次に、白タクの問題です。現在東京、大阪の空港等を中心に拡大している中国式白タク行為は、法違反をかくすため、訪日観光客が日本に訪れる前に中国で運賃の精算を済ませてやってきます。従って、証拠に繋がる日本国内での運賃収受は一切ないという実に巧みな手口で中国からの観光客を呼び込んでいます。兵庫県内では中国式白タク行為は今のところ見かけませんが、いつ来ても不思議ではありません。県下では、姫路、淡路島を中心に運転代行事業者による白タク行為がはびこっております。これらはタクシー事業者にとってはより深刻な問題となっており喫緊の取組課題と考えております。

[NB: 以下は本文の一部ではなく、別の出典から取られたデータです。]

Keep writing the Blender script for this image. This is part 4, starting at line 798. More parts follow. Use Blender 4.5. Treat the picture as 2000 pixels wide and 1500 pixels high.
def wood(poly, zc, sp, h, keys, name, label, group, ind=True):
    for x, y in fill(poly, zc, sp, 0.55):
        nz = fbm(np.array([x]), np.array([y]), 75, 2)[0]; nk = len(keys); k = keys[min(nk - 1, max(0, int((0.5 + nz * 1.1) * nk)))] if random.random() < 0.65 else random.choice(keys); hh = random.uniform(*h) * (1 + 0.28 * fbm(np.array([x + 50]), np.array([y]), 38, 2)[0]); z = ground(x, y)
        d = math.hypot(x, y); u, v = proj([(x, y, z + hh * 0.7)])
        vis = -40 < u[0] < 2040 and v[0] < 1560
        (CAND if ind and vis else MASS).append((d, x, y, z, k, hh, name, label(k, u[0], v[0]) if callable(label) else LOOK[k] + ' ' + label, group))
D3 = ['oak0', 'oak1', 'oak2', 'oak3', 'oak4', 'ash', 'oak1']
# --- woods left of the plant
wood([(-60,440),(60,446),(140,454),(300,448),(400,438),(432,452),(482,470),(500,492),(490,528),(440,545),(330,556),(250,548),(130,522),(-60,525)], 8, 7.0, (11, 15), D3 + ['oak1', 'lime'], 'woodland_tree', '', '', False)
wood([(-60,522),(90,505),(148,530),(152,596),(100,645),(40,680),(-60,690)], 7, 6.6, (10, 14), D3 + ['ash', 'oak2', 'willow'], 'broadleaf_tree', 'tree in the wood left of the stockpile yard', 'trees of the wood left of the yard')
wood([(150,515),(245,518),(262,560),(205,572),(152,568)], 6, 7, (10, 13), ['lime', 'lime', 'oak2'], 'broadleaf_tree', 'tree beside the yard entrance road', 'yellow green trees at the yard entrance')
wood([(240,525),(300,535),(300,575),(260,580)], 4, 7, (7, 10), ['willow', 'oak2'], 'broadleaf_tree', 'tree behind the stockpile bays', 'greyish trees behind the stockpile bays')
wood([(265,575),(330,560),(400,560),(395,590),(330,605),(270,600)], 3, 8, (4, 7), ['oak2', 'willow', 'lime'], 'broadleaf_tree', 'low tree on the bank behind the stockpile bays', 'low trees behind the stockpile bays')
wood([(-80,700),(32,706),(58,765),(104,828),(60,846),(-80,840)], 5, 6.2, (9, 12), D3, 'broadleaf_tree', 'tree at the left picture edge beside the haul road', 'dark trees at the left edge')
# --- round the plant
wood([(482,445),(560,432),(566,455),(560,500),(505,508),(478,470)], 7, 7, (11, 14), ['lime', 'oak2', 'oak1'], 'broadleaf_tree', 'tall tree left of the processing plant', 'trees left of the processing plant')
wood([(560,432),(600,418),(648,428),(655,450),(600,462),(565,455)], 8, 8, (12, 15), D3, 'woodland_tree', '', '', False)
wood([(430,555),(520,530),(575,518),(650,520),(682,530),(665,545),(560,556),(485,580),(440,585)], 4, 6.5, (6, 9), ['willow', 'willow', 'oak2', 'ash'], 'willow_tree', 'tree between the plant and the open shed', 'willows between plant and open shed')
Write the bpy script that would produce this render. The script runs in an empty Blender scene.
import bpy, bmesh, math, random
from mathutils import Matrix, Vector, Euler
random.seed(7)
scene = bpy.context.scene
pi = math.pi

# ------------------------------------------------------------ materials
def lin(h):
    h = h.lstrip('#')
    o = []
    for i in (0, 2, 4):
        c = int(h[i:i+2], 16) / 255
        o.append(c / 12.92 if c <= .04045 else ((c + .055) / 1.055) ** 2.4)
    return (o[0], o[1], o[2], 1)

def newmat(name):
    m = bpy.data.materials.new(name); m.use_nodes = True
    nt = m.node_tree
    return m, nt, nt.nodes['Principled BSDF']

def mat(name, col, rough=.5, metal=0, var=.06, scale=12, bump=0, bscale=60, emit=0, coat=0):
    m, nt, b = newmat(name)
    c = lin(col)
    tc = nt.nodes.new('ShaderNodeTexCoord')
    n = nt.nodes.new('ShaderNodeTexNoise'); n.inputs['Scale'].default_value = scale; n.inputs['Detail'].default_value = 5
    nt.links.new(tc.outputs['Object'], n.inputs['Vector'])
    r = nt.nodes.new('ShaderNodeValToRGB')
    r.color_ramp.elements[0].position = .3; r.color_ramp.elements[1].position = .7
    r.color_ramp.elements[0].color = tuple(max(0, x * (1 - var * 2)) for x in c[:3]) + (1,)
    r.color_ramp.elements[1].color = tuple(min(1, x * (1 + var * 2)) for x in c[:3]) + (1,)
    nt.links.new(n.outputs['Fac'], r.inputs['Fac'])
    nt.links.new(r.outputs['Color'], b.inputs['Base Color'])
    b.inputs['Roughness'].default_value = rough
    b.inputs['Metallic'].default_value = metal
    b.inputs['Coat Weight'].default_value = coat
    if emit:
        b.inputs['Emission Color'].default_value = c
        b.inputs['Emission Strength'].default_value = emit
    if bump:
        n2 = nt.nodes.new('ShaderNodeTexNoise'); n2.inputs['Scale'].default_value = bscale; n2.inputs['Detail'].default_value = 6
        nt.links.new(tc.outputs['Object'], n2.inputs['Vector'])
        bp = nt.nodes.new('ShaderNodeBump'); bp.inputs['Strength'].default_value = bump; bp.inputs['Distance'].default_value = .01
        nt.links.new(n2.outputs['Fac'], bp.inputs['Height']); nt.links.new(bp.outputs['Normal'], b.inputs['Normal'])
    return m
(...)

また、当協会は、タクシーが地域の交通機関として、健常者のみならず高齢者や障がい者の皆様のニーズに応えるために、平成24年から「ユニバーサルドライバー研修」を実施(年8回予定)しています。一昨年からトヨタのジャパンタクシー(UDタクシー)が発売され、まさに健常者のみならず高齢者や障がい者の皆様に優しい車として今後2020年のオリ・パラリンピックまで相当数の導入が期待されております。従って、このUD車両のドライバーも安全運転の確保はもちろんですが、より迅速な車いすの固定作業等も必要となります。また、お客様に対するコミュニケーション力を身につけることも重要であります。これらのあらゆるお客さまのニーズに応えるため、今後とも研修内容の充実を図るとともに、兵庫県下全地域において実施して参ります。

次に、全国的に注目されている淡路島地区タクシー事業者限定のウーバーアプリの実証実験は、昨年7月から始まっていますが、この実験は、淡路県民局が主体となり、淡路島の観光振興に合わせた訪日外国人の受け入れ対策を充実させるためウーバーアプリを使ったタクシー配車の導入を目指した実証実験(3月末まで)であり、淡路島内の9事業者が参画協力しております。

年々輸送需要が減少する状況の中で、お客さまの様々なニーズに対応するための取り組みが重要になっていますが、引き続き兵庫県下それぞれの地域において地域の皆様の声をお聴きして各支部とともに事業活動の積極展開を図ってまいりたいと考えております。

最後に、会員各位の益々のご健勝と事業のご発展をご祈念申し上げますとともに、関係各位の深いご理解とご支援を賜りますようお願い申し上げまして、年頭にあたってのご挨拶と致します。